▸ **Task brief**: Where a line in the listing below contains the word "scene", copy that line.

======== Given material

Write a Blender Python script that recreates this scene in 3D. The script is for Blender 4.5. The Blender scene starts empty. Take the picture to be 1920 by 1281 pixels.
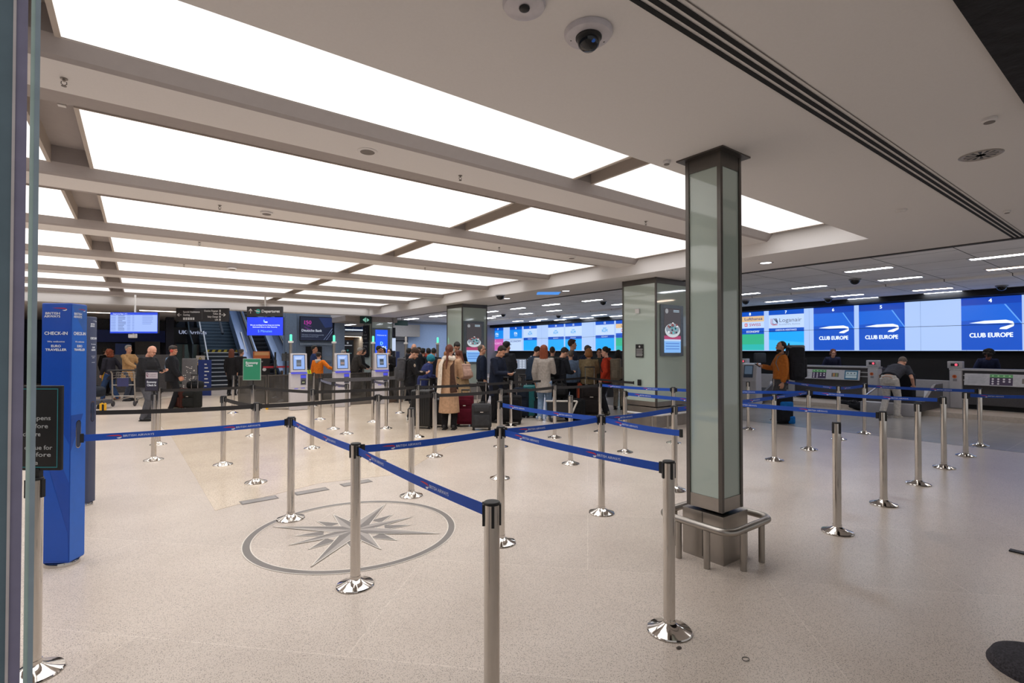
import bpy, bmesh, math, random
from mathutils import Vector, Matrix
random.seed(7)
D = bpy.data; SC = bpy.context.scene; COL = SC.collection
rad = math.radians
# ------------------------------------------------------------------ camera
F = 945.0; HZ = 658.0; CH = 1.6; YAW = rad(-36.5); PITCH = rad(0.75)
PPY = HZ - F*math.tan(PITCH)
cam = D.cameras.new('camera'); camo = D.objects.new('camera', cam); COL.objects.link(camo)
cam.sensor_width = 36; cam.lens = F/1920*36; cam.clip_start = .05; cam.clip_end = 200
cam.shift_y = (PPY-640.5)/1920
camo.location = (0, 0, CH); camo.rotation_euler = (math.pi/2+PITCH, 0, YAW)
SC.camera = camo
# ------------------------------------------------------------------ world, view
SC.view_settings.view_transform = 'Standard'; SC.view_settings.look = 'None'
SC.view_settings.exposure = 0.14; SC.view_settings.gamma = 1; SC.view_settings.use_curve_mapping = False
W = D.worlds.new('world'); SC.world = W; W.use_nodes = True
W.node_tree.nodes['Background'].inputs[0].default_value = (.50, .49, .49, 1)
W.node_tree.nodes['Background'].inputs[1].default_value = .85
PANEL = 0.92       # radiance of the ceiling light panels
# ------------------------------------------------------------------ pixel <-> world
_R = camo.rotation_euler.to_matrix()
def ray(px, py): return _R @ Vector(((px-960)/F, -(py-PPY)/F, -1))
def G(px, py, z=0.0):
    v = ray(px, py); t = (z-CH)/v.z; return Vector((v.x*t, v.y*t, z))
def onX(px, py, X):
    v = ray(px, py); t = X/v.x; return Vector((X, v.y*t, CH+v.z*t))
def onY(px, py, Y):
    v = ray(px, py); t = Y/v.y; return Vector((v.x*t, Y, CH+v.z*t))
FW = Vector((math.sin(-YAW), math.cos(-YAW), 0)); RT = Vector((math.cos(-YAW), -math.sin(-YAW), 0))
def atd(px, py, d):
    v = ray(px, py); h = v.x*FW.x+v.y*FW.y; t = d/h; return Vector((v.x*t, v.y*t, CH+v.z*t))
def pxof(p):
    q = _R.transposed() @ (Vector(p)-Vector((0, 0, CH))); return 960+F*q.x/-q.z
# ------------------------------------------------------------------ materials
def c3(h):
    if isinstance(h, (tuple, list)): return tuple(h[:3])
    h = h.lstrip('#'); r = []
    for i in (0, 2, 4):
        c = int(h[i:i+2], 16)/255; r.append(c/12.92 if c <= .04045 else ((c+.055)/1.055)**2.4)
    return tuple(r)
_mc = {}
def mat(h, rough=.5, metal=0., emit=0., var=.08, scale=18., bump=0., alpha=None, name=None, spec=None, trans=0.):
    key = (h, rough, metal, emit, var, scale, bump, alpha, spec, trans)
    if key in _mc: return _mc[key]
    m = D.materials.new(name or 'surface'); m.use_nodes = True; nt = m.node_tree; b = nt.nodes['Principled BSDF']
    c = c3(h); b.inputs['Base Color'].default_value = (*c, 1)
    b.inputs['Roughness'].default_value = rough; b.inputs['Metallic'].default_value = metal
    if spec is not None: b.inputs['Specular IOR Level'].default_value = spec
    if alpha is not None: b.inputs['Alpha'].default_value = alpha
    if trans: b.inputs['Transmission Weight'].default_value = trans; b.inputs['IOR'].default_value = .85
    if emit:
        b.inputs['Emission Color'].default_value = (*c, 1); b.inputs['Emission Strength'].default_value = emit
        b.inputs['Base Color'].default_value = (.02, .02, .02, 1)
    elif var:
        tc = nt.nodes.new('ShaderNodeTexCoord'); n = nt.nodes.new('ShaderNodeTexNoise')
        n.inputs['Scale'].default_value = scale; n.inputs['Detail'].default_value = 4
        nt.links.new(tc.outputs['Object'], n.inputs['Vector'])
        r = nt.nodes.new('ShaderNodeValToRGB')
        r.color_ramp.elements[0].position = .3; r.color_ramp.elements[1].position = .7
        r.color_ramp.elements[0].color = (*[x*(1-var) for x in c], 1); r.color_ramp.elements[1].color = (*[min(1, x*(1+var)) for x in c], 1)
        nt.links.new(n.outputs['Fac'], r.inputs['Fac']); nt.links.new(r.outputs['Color'], b.inputs['Base Color'])
        if bump:
            bp = nt.nodes.new('ShaderNodeBump'); bp.inputs['Strength'].default_value = bump; bp.inputs['Distance'].default_value = .02
            nt.links.new(n.outputs['Fac'], bp.inputs['Height']); nt.links.new(bp.outputs['Normal'], b.inputs['Normal'])
    _mc[key] = m; return m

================

▸ **Full answer**:
Write a Blender Python script that recreates this scene in 3D. The script is for Blender 4.5. The Blender scene starts empty. Take the picture to be 1920 by 1281 pixels.
D = bpy.data; SC = bpy.context.scene; COL = SC.collection